More importantly, once the capabilities of the WEB3.0 Bank are fully opened, the biggest beneficiaries will be every Web3 merchant. They will no longer rely on the banking system to hold customer funds but will completely manage on-chain assets independently and complete consumption, settlement, withdrawals, and transfers through the WEB3.0 Bank — tasks that only traditional banks could perform. This means merchants will no longer just be payment tools but "micro-banks." Settlement efficiency will increase exponentially, service scope will globalize, fiat currency types will switch freely, and user experience will be extremely smooth. Financial services will transform from "centralized bank counters" to "modular service capabilities," accelerating the infrastructure upgrade of the entire crypto industry.

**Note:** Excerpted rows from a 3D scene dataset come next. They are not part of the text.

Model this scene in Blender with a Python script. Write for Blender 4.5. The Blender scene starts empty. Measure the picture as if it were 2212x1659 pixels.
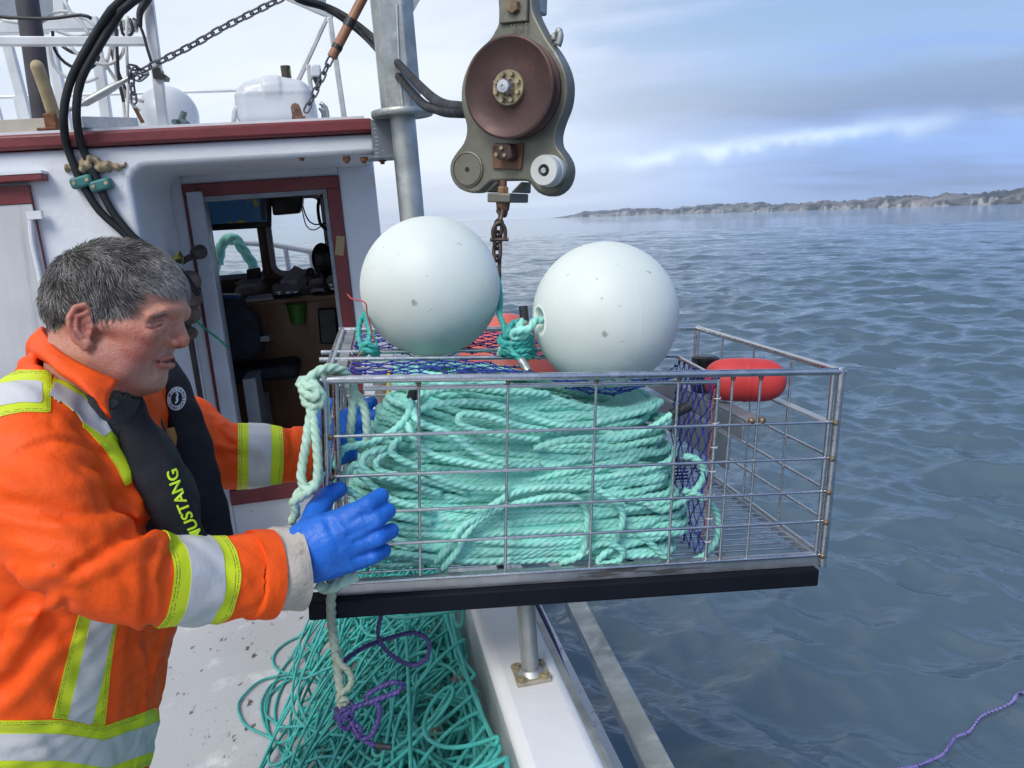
import bpy, math, random
import numpy as np
from mathutils import Vector, Matrix
from mathutils.bvhtree import BVHTree
random.seed(7); rng = np.random.default_rng(7)
sc = bpy.context.scene
COL = sc.collection
rad = math.radians

# ------------------------------------------------------------------ camera (eye at the world origin, sea below it)
FOC, SCL = 1923.0, 2560 / 2212.0
PITCH, ROLL = 12.1, -1.9
def Rx(a): c, s = math.cos(a), math.sin(a); return np.array([[1, 0, 0], [0, c, -s], [0, s, c]])
def Ry(a): c, s = math.cos(a), math.sin(a); return np.array([[c, 0, s], [0, 1, 0], [-s, 0, c]])
def Rz(a): c, s = math.cos(a), math.sin(a); return np.array([[c, -s, 0], [s, c, 0], [0, 0, 1]])
RC = Rx(math.pi / 2 - rad(PITCH)) @ Rz(rad(ROLL))
cam = bpy.data.cameras.new('camera'); cam.sensor_width = 36.0; cam.lens = FOC / 2560 * 36
cam.clip_start = 0.05; cam.clip_end = 30000
camo = bpy.data.objects.new('camera', cam); COL.objects.link(camo)
camo.matrix_world = Matrix(RC.tolist()).to_4x4(); sc.camera = camo
SEA_Z = -2.45

# ------------------------------------------------------------------ sky, sun, exposure
SUN_EL, SUN_AZ = 46.0, 207.0            # azimuth clockwise from +Y
world = bpy.data.worlds.new('World'); sc.world = world; world.use_nodes = True
def build_world():
    nt = world.node_tree; nt.nodes.clear(); N = nt.nodes.new; L = nt.links.new
    out = N('ShaderNodeOutputWorld'); bg = N('ShaderNodeBackground'); L(bg.outputs[0], out.inputs[0])
    sky = N('ShaderNodeTexSky'); sky.sky_type = 'NISHITA'; sky.sun_disc = False
    sky.sun_elevation = rad(SUN_EL); sky.sun_rotation = rad(SUN_AZ); sky.air_density = 1.0; sky.dust_density = 1.5; sky.ozone_density = 2.0
    tc = N('ShaderNodeTexCoord'); sep = N('ShaderNodeSeparateXYZ'); L(tc.outputs['Generated'], sep.inputs[0])
    def M(op, a, b=None, c=None, clamp=False):
        n = N('ShaderNodeMath'); n.operation = op; n.use_clamp = clamp
        for i, v in enumerate((a, b, c)):
            if v is None: continue
            if isinstance(v, (int, float)): n.inputs[i].default_value = v
            else: L(v, n.inputs[i])
        return n.outputs[0]
    x, y, z = sep.outputs
    # cloud sheet: direction projected on a layer overhead, long across the wind
    den = M('ADD', M('MAXIMUM', z, 0.0), 0.20)
    px, py = M('DIVIDE', x, den), M('DIVIDE', y, den)
    cmb = N('ShaderNodeCombineXYZ'); L(M('MULTIPLY', px, .55), cmb.inputs[0]); L(M('MULTIPLY', M('ADD', py, M('MULTIPLY', px, .25)), 1.15), cmb.inputs[1])
    cmb.inputs[2].default_value = 2.3
    no = N('ShaderNodeTexNoise'); L(cmb.outputs[0], no.inputs['Vector']); no.inputs['Scale'].default_value = 1.0
    no.inputs['Detail'].default_value = 7; no.inputs['Roughness'].default_value = .55
    n2 = N('ShaderNodeTexNoise'); L(cmb.outputs[0], n2.inputs['Vector']); n2.inputs['Scale'].default_value = .8; n2.inputs['Detail'].default_value = 6
    # fog bank lies to the left (-x), thinner cloud to the right
    right = N('ShaderNodeMapRange'); L(x, right.inputs[0]); right.inputs[1].default_value = -.12; right.inputs[2].default_value = .46; right.interpolation_type = 'SMOOTHSTEP'
    r = right.outputs[0]
    cov = M('SUBTRACT', M('ADD', no.outputs[0], M('MULTIPLY', n2.outputs[0], .45)), M('MULTIPLY', r, .10))
    mr = N('ShaderNodeMapRange'); L(cov, mr.inputs[0]); mr.inputs[1].default_value = .50; mr.inputs[2].default_value = .70; mr.interpolation_type = 'SMOOTHSTEP'
    low = N('ShaderNodeMapRange'); L(z, low.inputs[0]); low.inputs[1].default_value = .10; low.inputs[2].default_value = .26; low.inputs[3].default_value = 1; low.inputs[4].default_value = 0
    cover = M('MAXIMUM', M('MAXIMUM', mr.outputs[0], low.outputs[0]), M('SUBTRACT', 1.0, M('MULTIPLY', r, 1.25)), clamp=True)
    # cloud brightness: bright veil to the left, blue-grey layers to the right
    lite = N('ShaderNodeMapRange'); L(M('ADD', M('MULTIPLY', n2.outputs[0], .6), M('MULTIPLY', no.outputs[0], .4)), lite.inputs[0]); lite.inputs[1].default_value = .44; lite.inputs[2].default_value = .56
    def mixc(f, A, B):
        n = N('ShaderNodeMix'); n.data_type = 'RGBA'; L(f, n.inputs[0])
        for i, v in ((6, A), (7, B)):
            if isinstance(v, tuple): n.inputs[i].default_value = (*v, 1)
            else: L(v, n.inputs[i])
        return n.outputs[2]
    cm = mixc(r, mixc(lite.outputs[0], (.52, .58, .67), (.62, .675, .745)), mixc(lite.outputs[0], (.185, .25, .415), (.24, .37, .67)))
    ss = N('ShaderNodeVectorMath'); ss.operation = 'SCALE'; L(sky.outputs[0], ss.inputs[0]); ss.inputs['Scale'].default_value = 1.0
    # background strength 0.1 : cloud radiance is given in tenfold units
    cb = N('ShaderNodeVectorMath'); cb.operation = 'SCALE'; L(cm, cb.inputs[0]); cb.inputs['Scale'].default_value = 10.0
    mx = N('ShaderNodeMix'); mx.data_type = 'RGBA'; L(cover, mx.inputs[0]); L(ss.outputs[0], mx.inputs[6]); L(cb.outputs[0], mx.inputs[7])
    # one bright rift in the cloud, low on the right
    nr = N('ShaderNodeTexNoise'); L(tc.outputs['Generated'], nr.inputs['Vector']); nr.inputs['Scale'].default_value = 13; nr.inputs['Detail'].default_value = 6
    nrm_ = N('ShaderNodeMapRange'); L(nr.outputs[0], nrm_.inputs[0]); nrm_.inputs[1].default_value = .38; nrm_.inputs[2].default_value = .58; nrm_.inputs[3].default_value = .1
    zz = M('ADD', z, M('MULTIPLY', M('SUBTRACT', nr.outputs[0], .5), .05))
    zc = M('ADD', M('MULTIPLY', x, .075), .056)
    band = M('POWER', 2.718, M('MULTIPLY', M('POWER', M('DIVIDE', M('SUBTRACT', zz, zc), .0095), 2.0), -1.0))
    bx = N('ShaderNodeMapRange'); L(x, bx.inputs[0]); bx.inputs[1].default_value = .02; bx.inputs[2].default_value = .2; bx.interpolation_type = 'SMOOTHSTEP'
    bx2 = N('ShaderNodeMapRange'); L(x, bx2.inputs[0]); bx2.inputs[1].default_value = .36; bx2.inputs[2].default_value = .52; bx2.inputs[3].default_value = 1; bx2.inputs[4].default_value = .15
    up = M('GREATER_THAN', y, 0.0)
    bf = M('MULTIPLY', M('MULTIPLY', M('MULTIPLY', band, bx.outputs[0]), M('MULTIPLY', bx2.outputs[0], up)), nrm_.outputs[0], clamp=True)
    m3 = N('ShaderNodeMix'); m3.data_type = 'RGBA'; L(bf, m3.inputs[0]); L(mx.outputs[2], m3.inputs[6]); m3.inputs[7].default_value = (5.6, 6.8, 8.0, 1)
    L(m3.outputs[2], bg.inputs[0]); bg.inputs[1].default_value = 0.1
build_world()
sl = bpy.data.lights.new('sun', 'SUN'); sl.energy = 1.7; sl.angle = rad(24); sl.color = (1.0, .95, .88)
so = bpy.data.objects.new('sun', sl); COL.objects.link(so)
_d = Vector((math.sin(rad(SUN_AZ)) * math.cos(rad(SUN_EL)), math.cos(rad(SUN_AZ)) * math.cos(rad(SUN_EL)), math.sin(rad(SUN_EL))))
so.rotation_euler = _d.to_track_quat('Z', 'Y').to_euler()
sc.view_settings.view_transform = 'Standard'; sc.view_settings.look = 'None'; sc.view_settings.exposure = 0.55; sc.view_settings.gamma = 1
sc.view_settings.use_curve_mapping = False
sc.cycles.use_denoising = True; sc.cycles.max_bounces = 6; sc.cycles.transparent_max_bounces = 12; sc.cycles.volume_bounces = 1
sc.cycles.caustics_reflective = False; sc.cycles.caustics_refractive = False; sc.cycles.sample_clamp_indirect = 6

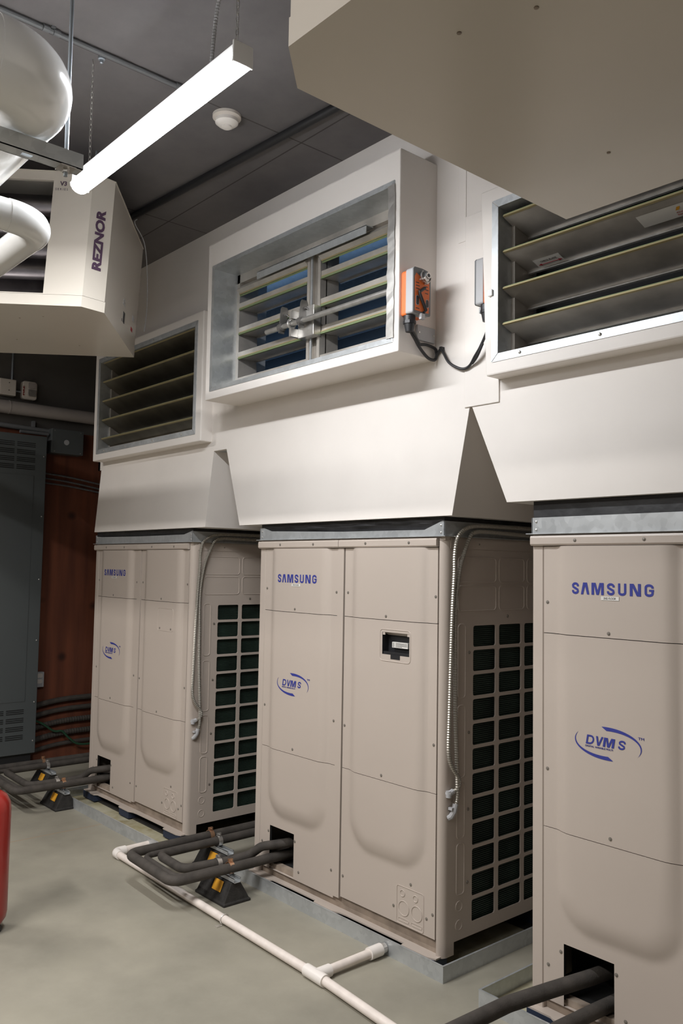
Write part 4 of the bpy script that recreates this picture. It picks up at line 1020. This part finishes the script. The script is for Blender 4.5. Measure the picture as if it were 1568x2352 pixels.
# ------------------------------------------------------------------ things on the ceiling
T = thing('smoke_detector', 'round white smoke detector on the ceiling behind the lamp', 'smoke detector', (.61, -.67, CEIL))
MB().lathe([(.062, 0), (.062, -.012), (.052, -.018)], (0, 0, 0), 28).build('detector_base', M['ivory'], T, smooth=True)
MB().lathe([(.048, -.018), (.050, -.034), (.036, -.046), (.022, -.048), (.022, -.055), (.004, -.057)], (0, 0, 0), 28).build('sensor_head', M['fitting'], T, smooth=True)
m_ = MB(); m_.tube([(.685, YF, CEIL-.012), (.680, -.94, CEIL-.012)], .010, 10)
for y in (-1.50, -1.46, -.95): m_.tube([(.683, y-.012, CEIL-.012), (.683, y+.012, CEIL-.012)], .013, 10)
m_.box(.665, .70, -1.485, -1.47, CEIL-.006, CEIL)
tag(m_.build('ceiling_conduit', M['act_dark'], smooth=True), 'thin grey conduit along the ceiling toward the smoke detector', 'conduit')
m_ = MB(); m_.tube([(-1.6, -.55, CEIL-.02), (2.9, -.27, CEIL-.02)], .019, 12)
tag(m_.build('black_ceiling_pipe', M['black'], smooth=True), 'long black pipe tight under the ceiling, crossing behind the lamp', 'pipe')
m_ = MB(); m_.tube(catmull([(-.30, -.62, 3.40), (-.36, -.60, 3.40), (-.44, -.50, 3.34), (-.55, -.42, 3.20), (-.66, -.36, 3.06), (-.72, -.34, 2.95)]), .0025, 6)
tag(m_.build('thin_wire', M['act_grey'], smooth=True), 'thin pale wire drooping behind the far hanging heater', 'cable')

# ------------------------------------------------------------------ white jacketed pipes at upper left, with their hanger
def elbow_pipe(xc, yc, z, R, rb, label, x_end, parts=True):
    T = thing('jacketed_pipe', label, 'pipe', (xc, yc, z-R))
    A = [(xc, YF+.01, z), (xc, yc-rb, z)]
    MB().tube(A, R, 32).build('straight_jacket', M['pvc_jacket'], T, world=True, smooth=True)
    el = [(xc-rb+rb*math.cos(a), yc-rb+rb*math.sin(a), z) for a in frange(0, PI/2, 18)]
    MB().tube([(xc, yc-rb-.012, z)]+el+[(xc-rb-.012, yc, z)], R+.0016, 32).build('elbow_cover', M['pvc_jacket'], T, world=True, smooth=True)
    MB().tube([(xc-rb, yc, z), (x_end, yc, z)], R, 32).build('straight_jacket', M['pvc_jacket'], T, world=True, smooth=True)
    return T
elbow_pipe(1.67, -1.867, 2.780, .100, .118, 'fat glossy white jacketed pipe elbow at the upper left edge', XL+.01)
elbow_pipe(1.257, -1.696, 2.592, .045, .095, 'slimmer glossy white pipe elbow below the fat one, in front of the far heater', XL+.01)
T = thing('trapeze_hanger', 'slotted galvanized strut hanging on a threaded rod under the fat white pipe', 'pipe hanger', (1.555, -2.1, 2.635))
X0, X1, Y0, Y1, Z0 = 1.535, 1.576, -2.75, -1.722, 2.636
m_ = MB(); slots = [(Y1-.038-.0506*2*k-.014, Y1-.038-.0506*2*k+.014) for k in range(9)]
m_.box(X0, X0+.0025, Y0, Y1, Z0, Z0+.041); m_.box(X1-.0025, X1, Y0, Y1, Z0, Z0+.041)
m_.box(X0, X0+.013, Y0, Y1, Z0, Z0+.0025) ; m_.box(X1-.013, X1, Y0, Y1, Z0, Z0+.0025)
ys = sorted({Y0, Y1} | {v for s_ in slots for v in s_})
for a, b in zip(ys, ys[1:]):
    if any(s_[0] <= (a+b)/2 <= s_[1] for s_ in slots): continue
    m_.box(X0+.013, X1-.013, a, b, Z0, Z0+.0025)
m_.build('slotted_strut', M['galv'], T, world=True)
m_ = MB(); m_.cyl((1.5555, -1.760, Z0-.022), .0052, CEIL-Z0+.022, 'z', 10); m_.build('threaded_rod', M['rod'], T, world=True)
m_ = MB(); m_.cyl((1.5555, -1.760, Z0-.012), .0095, .009, 'z', 6); m_.box(1.535, 1.576, -1.78, -1.74, Z0-.003, Z0); m_.build('nut', M['steel'], T, world=True)

# ------------------------------------------------------------------ far wall: cabinet, boxes, pipes
T = thing('electrical_cabinet', 'tall dark grey louvred electrical cabinet at the far left', 'cabinet', (-3.08, -.45, 0))
MB().box(-3.14, -3.0, -.95, .022, .125, 2.622).build('cabinet_body', M['cab_grey'], T, world=True, bevel=.004)
for (zt) in (2.56, 2.50, 2.44, 2.38):
    for k in range(3):
        for (a, b) in ((-.43, -.235), (-.215, -.07), (-.66, -.45)): MB().box(-3.0, -2.9985, a, b, zt-.014*k-.006, zt-.014*k).build('vent_slot', M['dark'], T, world=True)
for (zt) in (.47, .405, .34, .275):
    for k in range(3):
        for (a, b) in ((-.66, -.235), (-.215, -.08)): MB().box(-3.0, -2.9985, a, b, zt-.014*k-.006, zt-.014*k).build('vent_slot', M['dark'], T, world=True)

d = MB(); d.box(-3.0, -2.9975, -.9, -.075, .53, 2.30); d.build('front_door', M['cab_grey'], T, world=True, bevel=.002)
for z in (2.46, 1.98, 1.48, 1.00, .52, .22):
    MB().lathe([(.006, 0), (.006, .003), (.001, .005)], (-3.0, .0, z), 10, 'x').build('screw', M['steel'], T, world=True)
MB().box(-3.15, -3.03, -.93, .0, 0, .125).build('plinth', M['black'], T, world=True)
T = thing('pull_box', 'square grey metal box with round knockout, on the plywood right of the cabinet', 'electrical box', (-3.1, .2, 2.5))
MB().box(-3.15, -3.04, .075, .345, 2.505, 2.705).build('box_body', M['cab_grey'], T, world=True, bevel=.003)
MB().cyl((-3.04, .20, 2.60), .022, .002, 'x', 20).build('knockout', M['act_grey'], T, world=True)
for (y, z) in ((.10, 2.69), (.32, 2.69), (.10, 2.52), (.32, 2.52)): MB().cyl((-3.04, y, z), .005, .003, 'x', 8).build('screw', M['steel'], T, world=True)
m_ = MB(); m_.tube([(-3.13, -1.6, 2.735), (-3.12, .08, 2.685)], .020, 12); m_.tube([(-3.08, -.17, 2.655), (-3.08, .06, 2.655)], .013, 10); m_.box(-3.17, -3.13, -.05, -.03, 2.70, 2.76)
tag(m_.build('grey_conduit', M['act_dark'], smooth=True), 'grey conduit above the cabinet running into the square metal box', 'conduit')
m_ = MB(); m_.tube([(-3.10, -1.5, 2.840), (-3.10, YB-.01, 2.840)], .052, 22); m_.tube([(-3.10, -.262, 2.84), (-3.10, -.255, 2.84)], .0545, 22)
tag(m_.build('wall_pipe', M['cpvc'], smooth=True), 'wide pale horizontal pipe high on the far wall above the cabinet', 'pipe')
T = thing('wall_junction_box', 'square ivory blank-plate box on the far wall, left of the strobe', 'electrical box', (-3.13, -.27, 2.97))
MB().box(-3.17, -3.10, -.335, -.205, 2.935, 3.065).build('box_body', M['ivory'], T, world=True, bevel=.006)
for z in (3.035, 2.975): MB().cyl((-3.10, -.262, z), .004, .002, 'x', 8).build('screw', M['ink'], T, world=True)
T = thing('fire_strobe', 'small ivory fire alarm strobe on the far wall above the pale pipe', 'alarm', (-3.13, -.08, 2.95))
MB().prism(rrect(-.150, -.030, 2.925, 3.075, .024, 5), -3.17, -3.115, 'x').build('strobe_body', M['ivory'], T, world=True, bevel=.008)
MB().prism(rrect(-.105, -.045, 3.018, 3.062, .008, 4), -3.117, -3.108, 'x').build('sounder_grille', M['cpvc'], T, world=True)
MB().prism(rrect(-.112, -.042, 2.952, 3.006, .012, 4), -3.117, -3.098, 'x').build('strobe_lens', M['steel'], T, world=True, bevel=.004)
RXW = Matrix(((0, 0, 1, -3.1135), (0, -1, 0, -.134), (1, 0, 0, 2.955), (0, 0, 0, 1)))
text('FIRE', .018, M['red'], T, RXW, off=.0006, width=.075, world=True)
m_ = MB(); m_.tube([(-3.15, -.225, 3.065), (-3.15, -.225, CEIL)], .009, 8); m_.tube([(-3.15, -.205, 2.985), (-3.15, -.15, 2.985)], .008, 8); m_.tube([(-3.15, -1.5, 2.995), (-3.15, -.33, 2.995)], .009, 8)
tag(m_.build('thin_conduit', M['rod'], smooth=True), 'thin bright conduit dropping from the ceiling to the ivory wall box', 'conduit')
T = thing('power_outlet', 'small duplex outlet on the plywood at the right edge of the cabinet', 'outlet', (-3.13, .10, .62))
MB().box(-3.15, -3.105, .04, .115, .615, .735).build('outlet_box', M['act_grey'], T, world=True, bevel=.004)
for z in (.645, .690): MB().prism(rrect(.055, .100, z, z+.033, .010, 4), -3.105, -3.1025, 'x').build('socket', M['ivory'], T, world=True)
for k, (za, zb, zc_) in enumerate(((2.340, 2.325, 2.285), (2.300, 2.285, 2.245), (2.262, 2.250, 2.215))):
    tag(MB().ribbed(catmull([(-3.138, -.1, za+.005), (-3.138, .10, za), (-3.138, .28, zb), (-3.138, .56, zc_), (-3.138, .95, zc_-.06)]), .0075, .014, 6, .001).build('wall_conduit', M['act_dark']),
        'thin dark flexible conduit high on the plywood, %s of the three' % ('top', 'middle', 'lowest')[k], 'conduit', 'thin conduits high on the plywood')
for k, z in enumerate((.475, .395, .300, .205, .120)):
    r = (.022, .020, .022, .022, .017)[k]
    tag(MB().ribbed(catmull([(-3.12, -.2, z-.05), (-3.12, .05, z-.008), (-3.12, .25, z+.022), (-3.12, .5, z+.030), (-3.12, 1.0, z+.030)]), r, .022, 10, .0012 if k in (2, 3) else .0003).build('wall_cable', M['foam'], smooth=k not in (2, 3)),
        'thick dark cable low on the plywood, %s of the five' % ('topmost', 'second from the top', 'middle', 'fourth from the top', 'lowest')[k], 'cable', 'thick cables low on the plywood')
tag(MB().tube(catmull([(-3.085, -.05, .40), (-3.085, .10, .33), (-3.08, .2, .26), (-3.08, .27, .25), (-3.08, .33, .19), (-3.08, .42, .13), (-3.08, .60, .13), (-3.08, .95, .19)]), .009, 8).build('green_wire', M['green'], smooth=True), 'dark green ground wire sagging across the low wall cables', 'cable')

# ------------------------------------------------------------------ red tank at the left edge
T = thing('red_tank', 'red cylindrical tank cut off by the left picture edge', 'tank', (0, 0, 0))
MB().lathe([(.05, .03), (.072, .038), (.086, .06), (.09, .085), (.09, .52), (.086, .555), (.070, .585), (.045, .602), (.02, .608)], (0, 0, 0), 40).build('tank_shell', M['red'], T, smooth=True)
MB().lathe([(.070, 0), (.070, .012), (.060, .016), (.055, .04)], (0, 0, 0), 30).build('tank_foot', M['black'], T, smooth=True)
MB().cyl((0, 0, .605), .014, .04, 'z', 14).build('valve_stem', M['steel'], T)
T.location = (-.232, -1.265, 0)

# ------------------------------------------------------------------ small pieces hang under the part they belong to
SUB = {'sticker_print': ('floor_sticker', 'warning_sticker'), 'sticker_arrow': ('warning_sticker',), 'label_print': ('warning_label', 'maker_label'), 'label_mark': ('maker_label',),
       'printed_text': ('orange_face',), 'slot': ('orange_face',), 'slot_rim': ('orange_face',), 'hub_ring': ('shaft_hub',), 'hub_bore': ('shaft_hub',), 'socket': ('outlet_box',), 'knockout': ('box_body', 'side_panel'),
       'vent_slot': ('cabinet_body',), 'rivet': ('collar_band',), 'pressed_rib': ('side_panel',), 'recess_lip': ('display_recess',), 'cover_tab': ('display_recess',), 'yellow_label': ('rubber_block',),
       'sounder_grille': ('strobe_body',), 'strobe_lens': ('strobe_body',), 'frame_clip': ('flange',), 'rating_plate': ('side_panel',), 'red_tube': ('inner_lining',), 'discharge_louvre': ('inner_lining',)}
bpy.context.view_layer.update()
for top in [o for o in COL.objects if o.parent is None and o.type == 'EMPTY']:
    kids = {}
    for ch in top.children: kids.setdefault(ch.name.split('.')[0], ch)
    for ch in list(top.children):
        for cand in SUB.get(ch.name.split('.')[0], ()):
            if cand in kids:
                mw = ch.matrix_world.copy(); p = kids[cand]; ch.parent = p
                ch.matrix_parent_inverse = p.matrix_world.inverted(); ch.matrix_basis = mw
                break
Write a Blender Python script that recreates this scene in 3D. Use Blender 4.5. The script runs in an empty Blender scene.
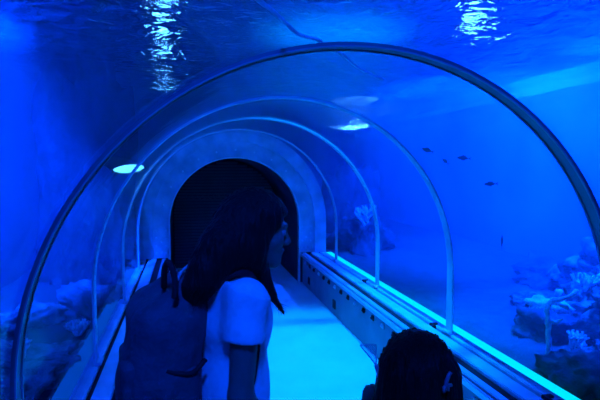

Conversely, the real vulnerabilities of traditional banks will be fully exposed — as the WEB3.0 Bank encourages more users to hold and spend crypto assets, merchants will naturally begin to accept crypto payments proactively. At that time, the on-chain "receiving + spending" closed loop will gradually replace fiat currency transfers, and traditional banks will lose the cash circulation scenarios they rely on for survival. This is not replacement but eradication.

What the WEB3.0 Bank aims to achieve is not to become a super bank itself but to empower countless Web3 merchants with banking capabilities. Its goal is to deconstruct banking from an institution into a protocol. It is not about building a new bank but redefining what a bank is.
Thus, this revolution will empower every Web3 merchant and dismantle the traditional banking system.

This is the era that the WEB3.0 Bank is about to bring forth, and it is also the fate it is about to change.